PSGがボールを保持する展開になるのはまず間違いない。ただ、PSGの強みであるサイド攻撃に対してインテルはすでに耐性をみせている。バルセロナ戦ではヤマルに苦戦を強いられたが、ディマルコとムヒタリアンのダブルチームで何とか対抗できた。PSGの右サイドはハキミの加勢があるのでそこをどう抑えるか。
ヌーノ・メンデスとダンフリースの攻防も面白い。サラーとサカ、プレミアリーグ最高の右ウイングを抑えきったヌーノ・メンデス。迫力満点の攻め上がりで決勝進出に貢献したダンフリース。
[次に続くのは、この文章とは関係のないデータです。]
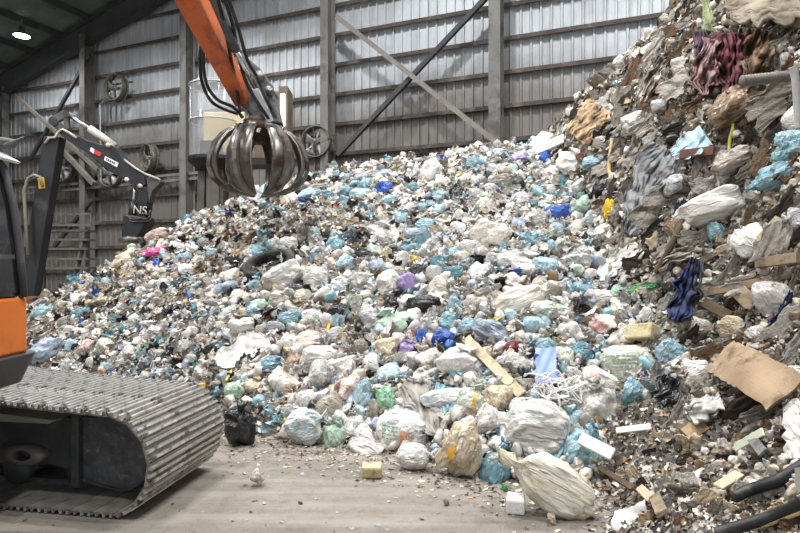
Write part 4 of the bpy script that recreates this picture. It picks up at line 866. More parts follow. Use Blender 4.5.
# ================================================================== BAGS ONE CAN POINT TO
# px, py, w, h, kind, colour, ang, label, landmark phrase
HAND = [
 # front edge, on the floor
 (543,484,50,112,'knot','yfill',-62,'big cloudy sack filled with yellow pieces, lying furthest forward on the floor','big sack of yellow pieces'),
 (533,429,50,78,'pillow','clear',92,'large clear grey sack of film lying behind the sack of yellow pieces','large clear grey sack'),
 (463,452,44,62,'crumple','beige',28,'lumpy beige bag with a yellow patch at the front edge',None),
 (401,433,50,40,'pillow','white',4,'white sack printed with orange and green, front edge of the heap','orange printed sack'),
 (417,459,28,42,'ball','white',80,'rounded white bag on the floor under the orange printed sack',None),
 (584,451,40,54,'knot','teal',25,'teal bag right of the big sack, with a foam board leaning on it','foam board teal bag'),
 (597,408,40,50,'knot','clear',-8,'clear grey knotted bag above the teal bag and foam board',None),
 (474,402,33,36,'ball','gfill',10,'round clear bag with a yellow strip across it','yellow striped clear bag'),
 (308,428,36,46,'slump','bfill',70,'clear bag with blue contents at the front edge right of the black bag','clear bag with blue contents'),
 (285,384,34,38,'knot','cream',5,'plump off-white bag above and right of the black bag',None),
 (320,382,38,26,'slump','clear',80,'cloudy slumped bag left of the pinkish white bag',None),
 (348,392,34,28,'slump','pinkish',-60,'pinkish white bag above the clear bag with blue contents',None),
 (363,398,28,34,'crumple','sky',10,'crumpled light blue bag left of the green film',None),
 (387,405,32,22,'crumple','mint',60,'green film bag above the orange printed sack','green film bag'),
 (321,361,24,42,'long','white',88,'long white bag lying level in the middle left of the heap','long level white bag'),
 (310,345,24,36,'slump','rfill',75,'bag with orange red spots above the long level white bag','orange spotted bag'),
 (275,369,22,38,'slump','deepteal',80,'dark teal slumped bag under the long milky film',None),
 (255,389,22,20,'ball','beige',15,'small beige knotted bag above the black bag',None),
 (288,281,34,56,'slump','white',72,'large white bag in front of the black tyre','large white bag by the tyre'),
 (320,281,24,34,'long','clear',85,'clear bag against the right end of the large white bag by the tyre',None),
 (337,247,22,27,'knot','teal',18,'teal knotted bag alone among loose scraps at mid slope','lone teal bag'),
 (382,240,34,32,'slump','clear',12,'round cloudy bag right of the lone teal bag','round cloudy bag'),
 (427,177,36,30,'ears','white',-70,'bright white bag spread near the top of the heap','spread white bag'),
 (361,197,24,20,'ball','sky',0,'pale blue round bag near the top, left of the royal blue film',None),
 (384,195,18,22,'crumple','royal',10,'royal blue crumpled bag near the top of the heap','upper royal blue bag'),
 (391,204,14,20,'slump','teal',85,'teal bag just under the royal blue film near the top',None),
 (422,210,13,15,'ball','teal',0,'small round teal bag left of centre near the top',None),
 (429,227,12,28,'long','teal',100,'flat teal bag on a grey blue bag below the top','flat teal bag'),
 (420,237,13,34,'long','bluegrey',88,'flat grey blue bag under the flat teal bag',None),
 (412,252,22,22,'knot','teal',-20,'teal knotted bag below the two flat bags','teal bag under flat bags'),
 (438,268,20,24,'crumple','deepteal',10,'dark teal crumpled bag in the middle of the heap',None),
 (457,276,18,30,'slump','deepteal',75,'dark teal slumped bag right of the dark teal crumpled bag',None),
 (489,240,40,36,'crumple','cream',20,'large folded off-white bag right of centre','large folded off-white bag'),
 (470,251,24,26,'knot','white',-15,'white bag against the left of the large folded off-white bag',None),
 (520,258,24,22,'ball','grey',0,'grey bag sitting on the big white bag at centre right',None),
 (522,268,52,30,'slump','white',10,'wide white bag under the small grey bag','wide white bag'),
 (545,272,28,24,'pillow','sky',8,'light blue bag right of the wide white bag','light blue bag'),
 (577,262,34,30,'ears','grey',-30,'grey bag with tied ears right of the light blue bag','grey eared bag'),
 (610,213,24,15,'crumple','yellow',75,'bright yellow bag beside the hanging grey tarpaulin','bright yellow bag'),
 (557,217,17,26,'crumple','royal',80,'royal blue crumpled bag left of the bright yellow bag','royal blue bag'),
 (603,249,17,26,'slump','black',80,'shiny black bag below the bright yellow bag','shiny black bag'),
 (526,303,34,74,'long','cream',66,'long off-white sack lying aslant in the middle of the heap','long slanting sack'),
 (495,337,26,48,'slump','bluegrey',115,'grey blue sack below the long slanting sack','grey blue sack'),
 (461,364,50,36,'slump','white',15,'big white bag left of the cardboard strip','big white bag'),
 (444,342,24,20,'crumple','royal',20,'royal blue film pushed behind the big white bag by the cardboard strip',None),
 (451,325,25,22,'knot','teal',40,'teal bag just above the royal blue film at centre',None),
 (456,307,16,27,'long','sky',12,'upright light blue bag left of the long slanting sack',None),
 (423,308,22,38,'crumple','black',85,'crumpled black bag in the middle of the heap','crumpled black bag'),
 (394,308,22,17,'crumple','black',10,'smaller crumpled black bag left of the crumpled black bag',None),
 (476,305,24,24,'knot','cream',10,'off-white knotted bag at the left end of the long slanting sack',None),
 (513,352,24,16,'crumple','red',-15,'dark red bag between the grey blue sack and the round white bag','dark red bag'),
 (519,366,28,28,'ball','white',20,'round white bag right of the dark red bag',None),
 (625,367,38,62,'pillow','cream',84,'off-white woven sack with rows of faded green print','green printed woven sack'),
 (584,357,26,33,'ball','deepteal',70,'dark teal bag with a handle, left of the green printed woven sack','dark teal bag with handle'),
 (603,384,20,46,'long','white',118,'white wrapper with orange print under the green printed woven sack',None),
 (669,358,27,32,'crumple','teal',30,'teal bag at the right end of the green printed woven sack','teal bag beside the sack'),
 (597,326,36,30,'slump','pinkish',-30,'pinkish white bag with pink print, right of centre',None),
 (567,333,28,32,'knot','white',-10,'white bag above the dark teal bag with handle',None),
 (553,312,44,28,'slump','gfill',20,'white bag printed green, at the right end of the long slanting sack',None),
 (620,316,26,28,'crumple','white',0,'crisp white crumpled bag above the sponge block',None),
 (645,292,16,32,'crumple','green',70,'bright green bag with a yellow patch, right side','bright green bag'),
 (622,293,22,18,'slump','pgreen',10,'pale green printed bag left of the bright green bag',None),
 (583,291,24,20,'ball','teal',15,'round teal bag above the pinkish white bag right of centre',None),
 (720,211,40,84,'slump','white',80,'large stretched white sack lying across the brown bank','large white sack on the bank'),
 (775,182,30,56,'crumple','teal',75,'teal film bundle on the bank above the large white sack','teal film bundle'),
 (792,152,34,38,'crumple','teal',10,'teal film at the edge of the bank above the teal film bundle',None),
 (737,164,30,48,'slump','dust',80,'dusty grey brown bag on the bank left of the teal film','dusty bag on the bank'),
 (738,108,42,60,'slump','brown',70,'big dark brown sack below the corrugated hose','big dark brown sack'),
 (716,236,26,18,'crumple','teal',60,'small teal bag under the large white sack on the bank',None),
 (708,287,22,18,'crumple','white',20,'torn white bag right of the hanging navy cloth',None),
 (664,106,16,26,'slump','grey',65,'grey bag high on the left edge of the bank',None),
 (45,316,15,27,'slump','teal',82,'teal bag at the far left foot of the heap','far left teal bag'),
 (80,317,14,22,'crumple','deepteal',60,'dark teal bag right of the far left teal bag',None),
 (154,257,14,25,'crumple','pink',80,'bright pink bag below the black crane grab','bright pink bag'),
 (156,268,10,13,'crumple','royal',20,'royal blue scrap bag just under the bright pink bag',None),
 (127,262,17,32,'slump','beige',60,'beige bag in front of the black crane grab','beige bag by the grab'),
 (162,238,15,33,'long','pinkish',85,'pinkish beige bag on the heap against the black crane grab',None),
 (178,250,18,16,'knot','white',0,'white bag right of the bright pink bag',None),
 (48,355,28,38,'crumple','bluegrey',60,'grey blue film bag on the floor just behind the excavator track','grey blue film bag'),
 (240,425,32,48,'ears','black',5,'black bin bag standing on the floor beside the excavator track','black bin bag by the track'),
 (408,352,20,20,'ball','lilac',10,'round lilac bag at centre','round lilac bag'),
 (421,341,15,19,'crumple','royal',10,'royal blue bag against the round lilac bag',None),
 (393,376,20,34,'slump','sky',72,'light blue slumped bag below the round lilac bag',None),
 (421,381,20,22,'knot','white',0,'small white bag right of the light blue slumped bag',None),
 (446,403,52,22,'long','bfill',175,'clear bag hanging down over a teal sheet, left of the round clear bag',None),
 (393,326,44,32,'slump','pgreen',-20,'pale bag with green contents above the round lilac bag',None),
 (372,322,34,28,'slump','grey',40,'grey white bag left of the crumpled black bags',None),
 (313,318,24,22,'ball','white',10,'white bag with a teal rim at middle left',None),
 (338,318,24,24,'crumple','black',10,'black bag beside the white bag with a teal rim',None),
 (290,322,18,28,'slump','teal',72,'teal bag left of the white bag with a teal rim',None),
 (247,330,20,34,'slump','white',80,'white bag above the long milky film',None),
 (232,280,16,24,'crumple','white',70,'white crinkled bag on the shredded left slope',None),
 (190,274,14,24,'long','white',110,'thin white bag high on the shredded left slope',None),
 (254,288,16,18,'knot','teal',0,'teal bag left of the large white bag by the tyre',None),
 (288,203,20,26,'knot','white',-50,'white bag under the grapple on the ridge',None),
 (312,197,13,30,'slump','sky',85,'light blue bag just right of the grapple tips',None),
 (330,199,12,16,'slump','teal',85,'teal bag second to the right of the grapple tips',None),
 (547,160,24,15,'crumple','royal',80,'bright blue bag on the top edge of the heap right of the column','bright blue ridge bag'),
 (597,164,15,30,'slump','sky',80,'light blue bag on the top edge beside the brown bank',None),
 (573,165,34,28,'slump','white',10,'large clear white bag on the top edge between two blue bags',None),
 (519,162,14,20,'crumple','lilac',70,'lilac bag on the top edge of the heap',None),
 (553,175,20,24,'slump','white',-40,'white bag under the bright blue bag on the top edge',None),
 (516,186,20,20,'crumple','black',0,'black bag on the upper right of the heap',None),
 (521,201,14,26,'slump','grey',80,'dark grey bag under the black bag on the upper right',None),
 (358,395,0,0,None,None,0,'',None),
]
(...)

どちらが主導権を握るかも注目される。
保持して押し込むことになるPSGは高い位置からプレスをかけてくると予想される。PSGのMFヴィティーニャ、ジョアン・ネベス、ファビアン・ルイスはインテルのチャルハノール、バレッラ、ムヒタリアンにマンツーマンでつく。この奪うか剥がすかの攻防もポイントだが、インテルはこうしたハイプレスに対するビルドアップが上手い。無理はしないが、行けると判断した時の推進力がある。
インテルが明確に有利というわけではないが、PSGの保持力やハイプレスに対抗できる守備力とビルドアップ力を持っていて、やりにくさはないと思われる。PSGのキーマンはやはりデンベレだろう。違いを作れる選手で、予想外の何かをやってくる可能性が最も高い。両チームのプレイスタイルからして、噛み合ったファイナルが期待できそうだが、僅差でインテルが勝利と予想する。